PORTFOLIO LOAN - A loan that a lender holds onto instead of selling on the secondary market

PREQUALIFICATION
o The lender or broker figures out how much you qualify to borrow.
o Before shopping for a home, borrower can save a lot of time by first finding out whether or not he is likely to qualify for the loan he wants.

PRELIMINARY TITLE REPORT
o The results of a title search on a property
o This report proves that the seller is the rightful owner of the property that borrower want to buy, and lists any claims against the property for unpaid debts, such as property and income taxes
o Before borrower go to closing, he will receive a preliminary title report from a title company

REAL ESTATE SETTLEMENT PROCEDURE ACT (RESPA)
o A federal law that says a lender must give a borrower an estimate of closing costs within three business days of applying for a loan.
o This act also requires that lenders give you a Uniform Settlement statement or HUD-1 before or at closing, which lists the final closing costs.

TRUTH-IN-LENDING ACT
o A federal law that requires a lender to give borrowers the annual percentage rate (APR).
o The APR helps borrowers compare one loan to another since it factors in not only the interest rate but also all the fees and closing costs that you need to pay.
o Is also called Regulation Z

REAL PROPERTY
o Land and anything permanently attached to it
o Includes your home, your backyard, and even your roses planted in the yard

RECORDING - Placing documents in public record

CHAIN OF TITLE - Record of property ownership traced through an unbroken chain

TITLE SEARCH - Examination of all public records to determine whether any defects exist in chain of title

SALE-LEASEBACK - An agreement where a home buyer allows the seller to stay in the property in exchange for rent

SECOND MORTGAGE
o A loan that in the event of foreclosure is paid off after the first mortgage
o These mortgages usually have a higher interest.
o In some states, this mortgage is called a junior trust deed.
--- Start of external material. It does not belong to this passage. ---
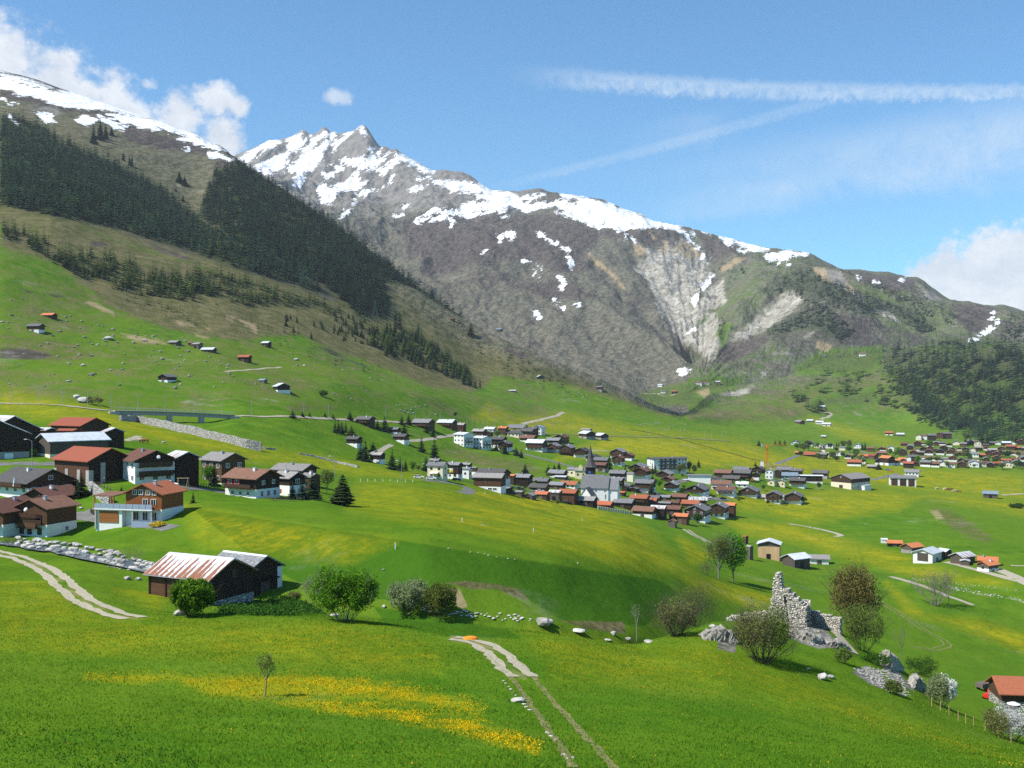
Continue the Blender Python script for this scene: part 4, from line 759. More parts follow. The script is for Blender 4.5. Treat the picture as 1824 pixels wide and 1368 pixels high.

HOME EQUITY LINE OF CREDIT (HELOC)
o A line of credit, secured by a property, that allows owners to tap into their home's equity
o You can get a line of credit equal to your home's equity that works like your checking account or credit card.

HOUSING DEBT RATIO - The percentage that results from dividing a borrower's housing expenses including principal, interest, taxes, insurance, mortgage insurance by his/her gross monthly income, used by the lender to evaluate an applicant's qualification for a loan

DEBT-TO-INCOME RATIO - The percentage of a person's monthly earnings used to pay off all debt obligations including monthly consumer debt. Consumer debt can be car payments, credit card debt, installment loans, and similar related expenses. Auto or life insurance is not considered a debt.

REVERSE MORTGAGE
o Loan against your home that you don’t have to repay as long as you live there
o Getting money from the equity in your home
o All the owners must be at least 62 years old.